Wednesday, June 12, 2013

Frequent Change


Matthew 5:17-19 brings us face-to-face once again with what most men and women have found difficult ... for centuries.  What is it?  Saint Cardinal Henry Newman described the challenge with the following thought:  to live is to change; to be perfect is to have change often.

Why is it that when change is involved in one's religion, almost any change becomes very difficult, filling the heart with fear.  And what is the underlying cause of fear, especially when we are dealing with our faith, our personal relationship with God?  Let me suggest that the answer to that question is simple:  we are afraid that the change we realize as necessary may demand of us sacrifices that could change our way of living.

Many times when thinking about making a change or being encouraged to change what we recognize is the need to put aside what has become the comfortable, the usual.  For example, why is Lent so often looked upon with a certain amount of trepidation?  How can I fast for forty days?  Do I really have to examine my way of living?  There are sinful habits that need to be changed yet I have so programmed myself to live this way ... do I really have to change?  For most of us there is need for change if we are honest with ourselves.  Not necessary major alterations but alterations nonetheless.

Today throughout the USA many Catholics are faced with what seems to be major change:  the closing of some parish schools and even the closing of some parishes.  For long-time parishioners, closing a parish is akin to a tremendous, unfair change put upon their lives.  For authorities who conclude such actions, it is not a change easily put forward.

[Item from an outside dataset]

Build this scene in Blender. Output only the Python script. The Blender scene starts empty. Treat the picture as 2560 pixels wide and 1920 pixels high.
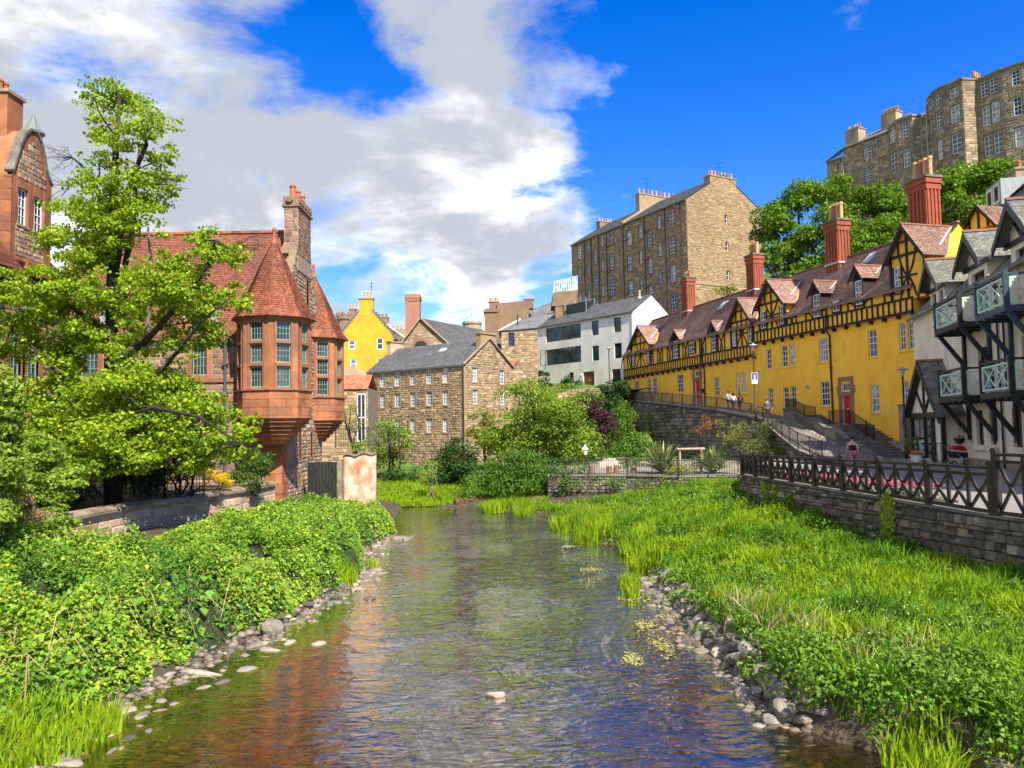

Jesus came to the Jewish converts and told them he had not come to change the laws or the prophets.  No, his change was not to bring an end but to fulfill what the laws and prophets had encouraged the people to be.  What Jesus was teaching was a shift in understanding and living out of the laws.  He was presenting the laws with a new insight a new vision.

The efforts of Bishops and Pastors to bring the Church and the People of God to the signs of the times will never be found on Easy Street.  And we must realize that our Church would die if our leaders did not listen to the Holy Spirit who seeks to prevent our avoiding or trying to block needed changes.  We continue, I believe, to be adapting and adopting the changes the Popes John XXIII and Paul VI believed the Holy Spirit was putting before us.  In the first reading today, St. Paul is also mindful of the need to make change a regular part of our lives, as we grow, as the Holy Spirit leads us to deeper understandings of ourselves as well as the meaning of the words the Jesus has taught us in the Sermon on the Mount, which, by the way extend beyond his words of the Beatitudes.  Consider the lives of Paul and Cardinal Newman:  these men found themselves being called by God to make radical changes in their lives.  Look what happened to them:  they became saints and wise teachers of God's desires for us in our times.

Failing to accept change when we are called to it by the Holy Spirit is to become stagnate and self-righteous.  When we see change brought about by our Church and also when we realize that there is an inner voice calling us to personal change, we must believe that the Holy Spirit is calling us forth to a new way, a new practice not just for ourselves.  He is leading us to a closer life with our God and with all of our sisters and brothers in faith through the gifts of harmony and love.

It is a difficult reality for some but it is, I believe, a reality that if we do not respond to the calls of the Holy Spirit the kingdom of God will never become what our Creator wishes it to be.